Have you ever run your fingers through sand on a beach and wondered what it is you’re sifting? Tiny parts of mineral, rock, shell, and coral—sand is defined more by size than substance, a unit of measurement larger than silt, yet smaller than gravel. Most sand is made of quartz, a mineral especially resistant to weathering and erosion. Formed by the slow fragmentation of landscapes across eternity, sand is the miniature evidence of the immensity of time.

For scientists who study the shifting states of matter, sand is somewhat of a marvel. An individual grain is undeniably solid. But when sand accumulates, it acts more like a liquid: particles capable of flowing around one another, taking the shape of their container. Even more mystifying is the way grains collide in the air when you kick a sandpile, their dispersal resembling more of a gas. Sand rejects categorization in favor of context. 

Sand organizes itself on the edge between stability and uncertainty. Physicists study sandpiles to measure what’s known as self-organized criticality, the tendency of a complex system to naturally reach a tipping point. Consider the way sand falls in an hourglass: Grain by grain, a pile forms in the lower half, even as many tiny avalanches constantly occur. But as the steepness increases, so does the likelihood of a single grain triggering a large-scale collapse.

In certain deserts, these avalanches make sound. As grains cascade down the slopes of a dune, the sand sings. Researchers believe this is the result of dry sand moving over denser, wet sand below. The dune becomes an instrument, trapping and amplifying vibrations from tumbling grains that synchronize and resonate across the sand. These sounds can mimic the strings of a cello, the pipes of an organ, or even the far-off boom of desert thunder.

Our world is built from sand; without it, much of modern life would fall apart. It is among the most extracted substances on Earth, essential to concrete and roads. And through a transition rare in nature, sand heated to extraordinary temperatures—such as a lightning strike —turns to glass.
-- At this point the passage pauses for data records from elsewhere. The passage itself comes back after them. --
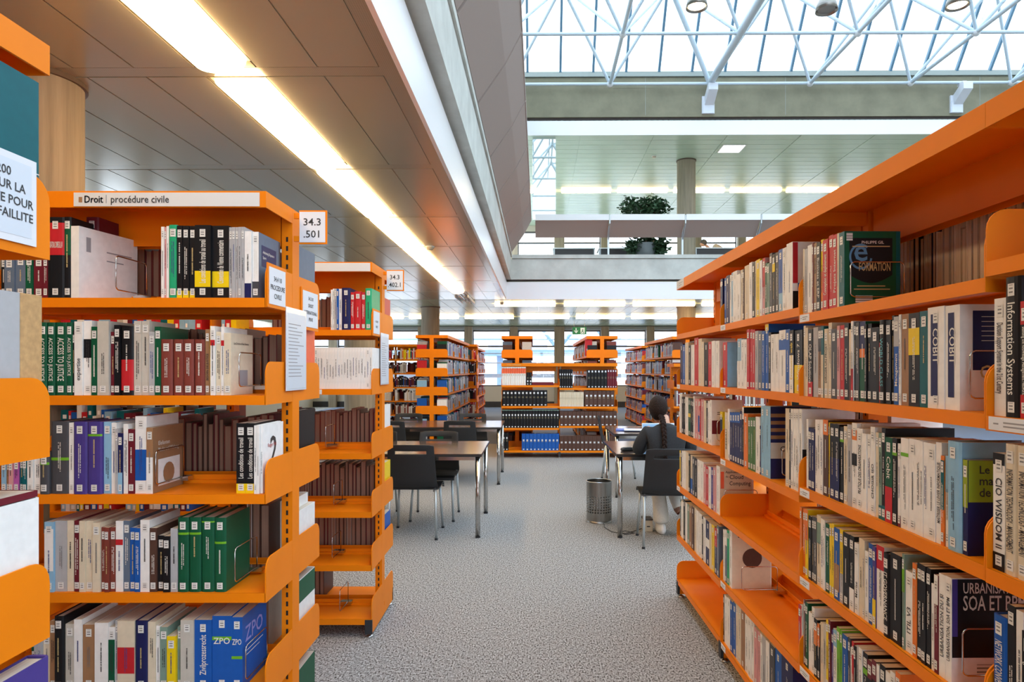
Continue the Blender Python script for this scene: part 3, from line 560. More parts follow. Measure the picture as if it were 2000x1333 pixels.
rr(LC[1], 120, '155r330 170w335 188g262 205m265 240e300 280w420 315w360 355k500[o.55-.9] 385k560[o.6-1] 425c550 460x560 490y510 520m520 545u640 590w630[l.75-1] 630v605 655v640 720b700 750G730 770w850 800r780 830k830 860g830 905w860 965k920[v.72-.8] 1020k1010[m.75-1] 1075k1010[m.75-1] 1110w1060 1180k1070 1240w1150 1300w1150 1360o1160', 6.25, 1540, 1130, 'fifth', 'third')
rr(LB[0], 360, '372k720 395w735 412w750 430b770 455b785 472c795 490c800 515s835 540w870 560w880 580w890 605p960 625p985 640w1000 665g1020 690w1050 725G1080 770b1120 850n1180', 3.572, 1310, 960, 'lowest', 'second')
row = rr(LD[4], 800, '862w570vDecision_Support_Systems_in_the_21st_Century 945k*455vInformation_Systems 990k585[r.8-1][r0-.2]vBuilding_the_Knowledge_Management_Network 1060w620 1120e640', 2.778, 1640, 380, 'second', 'close')
row = rr(LD[3], 745, '803w215[k0-.15][k.9-1]vCIO_WISDOM_II 862c*170vINFORMATION_TECHNOLOGY_-_MANAGEMENT 925c*180vINFORMATION_TECHNOLOGY_-_MANAGEMENT 990w190', 2.5, 1640, 800, 'third', 'close')
row = rr(LD[2], 1370, '1470b*810vNETWORK_CONVERGENCE@w 1525k735 1575w775 1662k935vBig_Through_Questions', 3.777, 1560, 980, 'fourth', 'close')
for px, z, lab in ((1651, LC[5], 'wire bookend in front of the e-formation cover'), (1880, LC[4], 'wire bookend in front of the COBIT cover'), (1886, LC[3], 'wire bookend in front of the olive green cover'), (1866, LC[2], 'wire bookend in front of the black SOA cover'),
                   (1520, LB[3], 'wire bookend in front of the server photo cover'), (1434, LB[4], 'wire bookend beside the red paperback, second computing bay'), (1395, LA[3], 'wire bookend in front of the dark red picture'), (1409, LA[2], 'wire bookend by the Cloud Computing cover'), (1442, LB[1], 'wire bookend against the boxed book with the round picture')):
    bookend(MR, CR['along'](px) + .004, .028, z, lab, .17, .14)
g = 'books shelved from the other side of the computing bookcase'
for z, x0, x1 in ((1.72, 1.85, 3.35), (1.08, 1.25, 1.95), (.75, 1.3, 2.0)): reverse_row(MR, z, x0, x1, BY, g, 'book with its spine turned away, seen through the computing bookcase', 'wxwgnwwk', .22, .28, PAGESW)
for k, lv in ((0, LA), (1, LB), (2, LC)):
    for q, z in enumerate(lv):
        if (k, q) in ((0, 0), (0, 5)): continue
        if (k, q) in ((1, 2), (0, 1), (0, 3), (2, 4), (2, 0)): continue
        label_strip(caseR, k * BW + .012, k * BW + .09, z)
label_strip(caseR, 3 * BW + .012, 3 * BW + .16, LD[4], h=.028)
label_strip(caseR, .01, .2, 2.08 + -.022, h=.05, m=MATS['strip_white'])

# ------------------------------------------------------------------ the building (turned by BR)
XL, XR, YB, YN = -9.0, 14.0, 26.5, -9.0        # outer walls
ZC, XV, YV = 3.22, -.778, 16.3                  # low ceiling, edge of the void
m = MB(); m.box(XL, XR, YN, YB, -.12, 0); struct(m.build('floor', FLOORM))
o = struct(MB().box(-8, 13.5, 13.4, 26.3, .0, .004).build('floor_inner', mat('bluish_floor', (104, 116, 138), .95, noise=.2, nscale=120)))  # inner floor area in a bluish tone
# low ceiling of perforated panels
m = MB(); P = .35; ML = 1.8; J0 = 3.83
m.box(XL, XV - .04, YN, YB, ZC + .006, 3.66); m.box(XV - .04, XR, YV + .04, YB, ZC + .006, 3.66)
def strips(x0, x1, y0, y1):
    k0 = int((y0 - J0) // ML)
    for k in range(k0, int((y1 - J0) // ML) + 1):
        ya, yb = J0 + k * ML + .065, J0 + (k + 1) * ML - .065
        m.box(x0, x1, max(y0, yb + .008), min(y1, yb + .122), ZC, ZC + .006)
        x = x1
        while x > x0 + .05:
            if y1 > ya: m.box(max(x0, x - P + .006), x - .004, max(y0, ya), min(y1, yb), ZC - .002, ZC + .006)
            x -= P
m.box(-.905, XV - .002, YN, YV, ZC, ZC + .006)
strips(XL, -.905, YN, YV)
struct(m.build('ceiling', CEIL))
m = MB(); strips(XL, XR, YV + .1, YB); struct(m.build('ceiling_inner', mat('ceiling_daylight_tint', (166, 180, 150), .26, noise=.03, nscale=3, spec=.3)))  # pale green tone painted in for daylight mirrored from the windows
# white fascias, recess strips darkened as shadow and concrete beams round the void
m = MB(); m.box(XV - .03, XV, YN, YV + .03, ZC - .003, 3.64); m.box(XV, XR, YV, YV + .03, ZC - .003, 3.64); struct(m.build('trim_1', mat('fascia_white', (236, 238, 240), .35)))
m = MB(); m.box(XV - .12, XV - .045, YN, YV + .1, 3.6, 3.76); m.box(XV, XR, YV + .05, YV + .12, 3.6, 3.76); struct(m.build('trim_2', RECSHADE))
m = MB(); m.box(-.86, -.676, YN, YV, 3.70, 4.24); m.box(-.72, -.65, YN, YV, 4.25, 4.33); m.box(-.86, XR, YV - .04, YV + .14, 3.70, 4.2); m.box(-.65, XR, YV - .07, YV + .14, 4.21, 4.30); struct(m.build('beam', CONC))
m = MB(); m.box(XL, -.86, YN, YV, 3.67, 4.2); m.box(XL, XR, YV + .14, YB, 3.67, 4.2); struct(m.build('floor_upper', CONC))
# slanting balustrade of acoustic panels on the gallery edge
def gallery_left():
    o = thing('balustrade', 'slanting grey panel balustrade along the gallery edge above the lamp row', 'balustrade', rz=BR)
    y = 16.05
    while y > -3:
        a, b = y - 1.75, y
        pm = MB().prism([(-.645, 4.335), (-.356, 4.75), (-.18, 5.08), (-.21, 5.1), (-.40, 4.78), (-.69, 4.36)], 'y', a, b)
        pm.box(-.2, -.172, a, b, 5.08, 5.2); pm.build('panel', ACOU, o); y -= 1.8
    return o
gallery_left()
def gallery_far():
    o = thing('balustrade', 'white topped balustrade with tilted grey panels across the far gallery', 'balustrade', rz=BR); x = -.1
    k = 0
    while x < XR - .1:
        a, b = x + .02, min(x + 1.78, XR)
        MB().prism([(16.27, 4.72), (15.9, 5.06), (15.93, 5.09), (16.33, 4.76)], 'x', a, b).build('panel', ACOU, o)
        MB().box(a, b, 15.87, 15.93, 5.06, 5.2).build('top_rail', WHITE, o)
        if k: MB().box(x - .02, x + .02, 16.22, 16.26, 4.3, 5.0).prism([(16.2, 4.66), (15.88, 4.98), (15.86, 5.18), (15.9, 5.18), (15.93, 5.0), (16.26, 4.7)], 'x', x - .012, x + .012).build('bracket', ALU, o)
        x += 1.8; k += 1
    return o
gallery_far()
# upper storey
ZU = 7.23
m = MB(); m.box(XV, XR, YV, YB, ZU + .01, 7.6)
k = 0; y = YV
while y < YB:
    x = XV
    while x < XR: m.box(x + .005, min(x + 1.785, XR), y + .007, min(y + .343, YB), ZU, ZU + .01); x += 1.8
    y += .35
m.box(XL, XV - .4, YN, YV, ZU, 7.6); struct(m.build('ceiling_upper', mat('gallery_ceiling', (176, 196, 176), .25, noise=.04, nscale=2)))
struct(MB().box(XV, XR, YV - .02, YV + .01, ZU, 7.58).build('trim_3', MATS['fascia_white']))
struct(MB().box(XV, XR, YV + .0, YV + .1, 7.58, 7.66).build('trim_4', RECSHADE))
m = MB(); m.box(-1.6, XR, YV - .05, YV + .3, 7.66, 8.62); m.box(XL, -.8, YN, YV + .3, 7.6, 8.74); m.box(-1.2, XR, YN - .3, YN + .1, 7.6, 8.62)
x = 1.6
while x < XR: m.box(x, x + 1.2, YV - .053, YV - .05, 8.36, 8.45); x += 99
struct(m.build('beam_roof', CONCR))
m = MB(); m.box(-1.6, XR, YV - .1, YV + .3, 8.63, 8.75); m.box(-1.6, XR, YV - .06, YV - .05, 8.44, 8.452)
for x in (2.6, 6.0, 10.7): m.box(x, x + .008, YV - .054, YV - .05, 7.7, 8.62)
struct(m.build('trim_5', mat('gutter_grey', (150, 158, 152), .5)))
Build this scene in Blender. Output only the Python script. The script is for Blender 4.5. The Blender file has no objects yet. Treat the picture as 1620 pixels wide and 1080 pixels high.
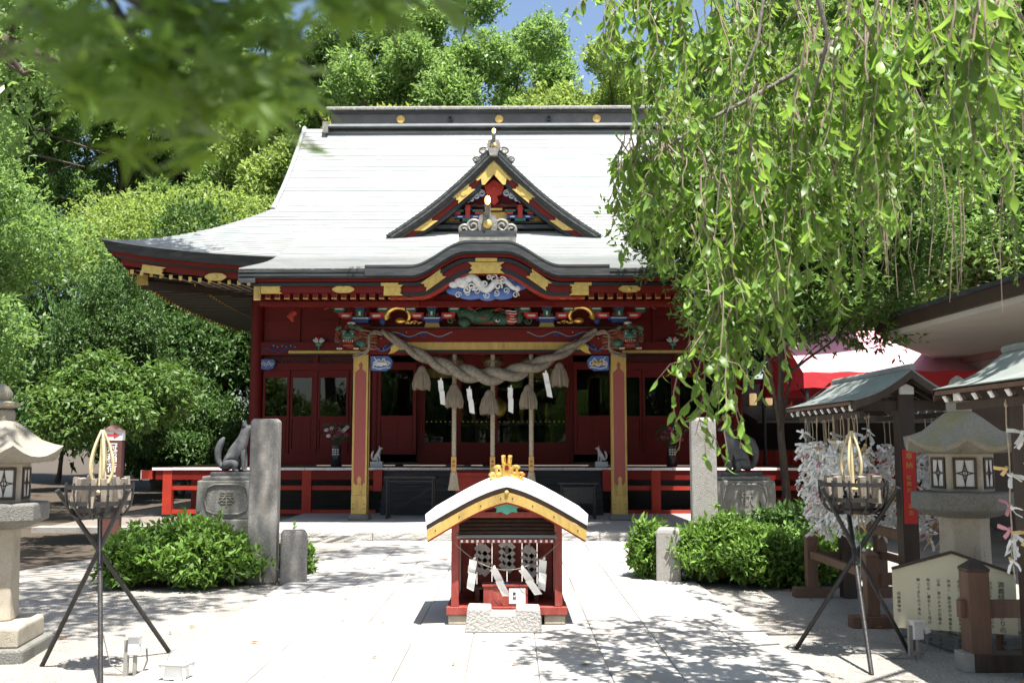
import bpy, bmesh, math, random
import numpy as np
from mathutils import Vector, Matrix, Quaternion

# ------------------------------------------------------------------ camera, world, sun, exposure
SC = bpy.context.scene
COL = SC.collection
R = math.radians
PI = math.pi

cam_d = bpy.data.cameras.new("camera")
cam_d.lens = 35.0
cam_d.sensor_width = 36.0
cam_d.clip_start = 0.05
cam_d.clip_end = 2000.0
cam_d.dof.use_dof = True
cam_d.dof.focus_distance = 12.5
cam_d.dof.aperture_fstop = 4.0
cam = bpy.data.objects.new("camera", cam_d)
COL.objects.link(cam)
cam.location = (0.0, 0.0, 1.55)
cam.rotation_euler = (PI / 2 + math.atan(165 / 1575.0), 0.0, 0.0)
SC.camera = cam

# sunlight travels along this direction (from behind the camera, a little from the right, high)
SUN_DIR = Vector((-0.13, 0.31, -1.0)).normalized()
to_sun = -SUN_DIR
sun_elev = math.asin(to_sun.z)
sun_az = math.atan2(to_sun.x, to_sun.y)          # clockwise from +Y

world = bpy.data.worlds.new("World")
SC.world = world
world.use_nodes = True
wn = world.node_tree
wn.nodes.clear()
w_out = wn.nodes.new("ShaderNodeOutputWorld")
w_bg = wn.nodes.new("ShaderNodeBackground")
w_sky = wn.nodes.new("ShaderNodeTexSky")
w_sky.sky_type = 'NISHITA'
w_sky.sun_disc = False
w_sky.sun_elevation = sun_elev
w_sky.sun_rotation = sun_az
w_sky.air_density = 1.0
w_sky.dust_density = 2.0
w_sky.ozone_density = 1.0
w_bg.inputs['Strength'].default_value = 0.08
wn.links.new(w_sky.outputs[0], w_bg.inputs['Color'])
wn.links.new(w_bg.outputs[0], w_out.inputs['Surface'])

sun_d = bpy.data.lights.new("sun", 'SUN')
sun_d.energy = 5.0
sun_d.angle = R(0.53)
sun_d.color = (1.0, 0.96, 0.90)
sun = bpy.data.objects.new("sun", sun_d)
COL.objects.link(sun)
sun.rotation_euler = to_sun.to_track_quat('Z', 'Y').to_euler()
sun.location = (4, -8, 30)

SC.view_settings.view_transform = 'Standard'
SC.view_settings.look = 'None'
SC.view_settings.gamma = 1.0
SC.view_settings.exposure = 1.5
SC.render.film_transparent = False
SC.cycles.use_denoising = True
SC.cycles.max_bounces = 8
SC.cycles.diffuse_bounces = 4
SC.cycles.glossy_bounces = 3
SC.cycles.transmission_bounces = 6
SC.cycles.transparent_max_bounces = 8
SC.cycles.sample_clamp_indirect = 6.0

# ------------------------------------------------------------------ materials
def _n(nt, kind, **kw):
    n = nt.nodes.new(kind)
    for k, v in kw.items():
        setattr(n, k, v)
    return n

def pmat(name, c1, c2=None, scale=6.0, rough=0.6, metal=0.0, bump=0.0, bscale=60.0,
         stain=None, sscale=1.5, samount=0.5, stretch=None, spec=0.5, rand=0.0, rvar=0.0, coat=0.0):
    """Principled material: two-tone noise colour, optional stain layer, fine bump, per-object variation."""
    m = bpy.data.materials.new(name)
    m.use_nodes = True
    nt = m.node_tree
    b = nt.nodes["Principled BSDF"]
    L = nt.links.new
    tc = _n(nt, "ShaderNodeTexCoord")
    vec = tc.outputs['Object']
    if stretch:
        mp = _n(nt, "ShaderNodeMapping")
        mp.inputs['Scale'].default_value = stretch
        L(vec, mp.inputs['Vector'])
        vec = mp.outputs[0]
    if rand or True:
        oi = _n(nt, "ShaderNodeObjectInfo")
        ad = _n(nt, "ShaderNodeVectorMath", operation='ADD')
        sc = _n(nt, "ShaderNodeVectorMath", operation='SCALE')
        cb = _n(nt, "ShaderNodeCombineXYZ")
        for i in range(3):
            L(oi.outputs['Random'], cb.inputs[i])
        L(cb.outputs[0], sc.inputs[0])
        sc.inputs['Scale'].default_value = 37.0
        L(vec, ad.inputs[0])
        L(sc.outputs[0], ad.inputs[1])
        vec = ad.outputs[0]
    c2 = c2 or tuple(min(1, x * 0.78) for x in c1)
    nz = _n(nt, "ShaderNodeTexNoise")
    nz.inputs['Scale'].default_value = scale
    nz.inputs['Detail'].default_value = 6.0
    nz.inputs['Roughness'].default_value = 0.62
    L(vec, nz.inputs['Vector'])
    rp = _n(nt, "ShaderNodeValToRGB")
    rp.color_ramp.elements[0].position = 0.32
    rp.color_ramp.elements[1].position = 0.68
    rp.color_ramp.elements[0].color = (*c2, 1)
    rp.color_ramp.elements[1].color = (*c1, 1)
    L(nz.outputs['Fac'], rp.inputs['Fac'])
    col = rp.outputs['Color']
    if stain:
        ns = _n(nt, "ShaderNodeTexNoise")
        ns.inputs['Scale'].default_value = sscale
        ns.inputs['Detail'].default_value = 8.0
        ns.inputs['Roughness'].default_value = 0.7
        L(vec, ns.inputs['Vector'])
        mr = _n(nt, "ShaderNodeMapRange")
        mr.inputs['From Min'].default_value = 0.5
        mr.inputs['From Max'].default_value = 0.68
        mr.inputs['To Max'].default_value = samount
        L(ns.outputs['Fac'], mr.inputs['Value'])
        mx = _n(nt, "ShaderNodeMix", data_type='RGBA')
        L(mr.outputs[0], mx.inputs['Factor'])
        L(col, mx.inputs[6])
        mx.inputs[7].default_value = (*stain, 1)
        col = mx.outputs[2]
    if rand:
        hs = _n(nt, "ShaderNodeHueSaturation")
        mr2 = _n(nt, "ShaderNodeMapRange")
        mr2.inputs['To Min'].default_value = 1 - rand
        mr2.inputs['To Max'].default_value = 1 + rand
        L(oi.outputs['Random'], mr2.inputs['Value'])
        L(mr2.outputs[0], hs.inputs['Value'])
        L(col, hs.inputs['Color'])
        col = hs.outputs[0]
    L(col, b.inputs['Base Color'])
    b.inputs['Roughness'].default_value = rough
    if rvar:
        mr3 = _n(nt, "ShaderNodeMapRange")
        mr3.inputs['To Min'].default_value = rough - rvar
        mr3.inputs['To Max'].default_value = rough + rvar
        L(nz.outputs['Fac'], mr3.inputs['Value'])
        L(mr3.outputs[0], b.inputs['Roughness'])
    b.inputs['Metallic'].default_value = metal
    b.inputs['Specular IOR Level'].default_value = spec
    b.inputs['Coat Weight'].default_value = coat
    if bump:
        nb = _n(nt, "ShaderNodeTexNoise")
        nb.inputs['Scale'].default_value = bscale
        nb.inputs['Detail'].default_value = 5.0
        L(vec, nb.inputs['Vector'])
        bp = _n(nt, "ShaderNodeBump")
        bp.inputs['Strength'].default_value = bump
        bp.inputs['Distance'].default_value = 0.02
        L(nb.outputs['Fac'], bp.inputs['Height'])
        L(bp.outputs[0], b.inputs['Normal'])
    return m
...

What was once opaque becomes clear. Your smartphone is made from such glass as well as silicon refined from quartz, grains of time transformed into a device capable of devouring it.

A single grain of sand might be older than multicellular life itself, carrying histories of ancient continents and landscapes long lost. More than just our cities, it shapes ecosystems; sand blowing from the booming dunes of the Sahara nourishes the Amazon. For hundreds of years, we have been trapping this substance to sieve time. And in time, after all our castles and empires have crumbled—perhaps from the stumbling serenades of tiny, singing grains—sand will remain.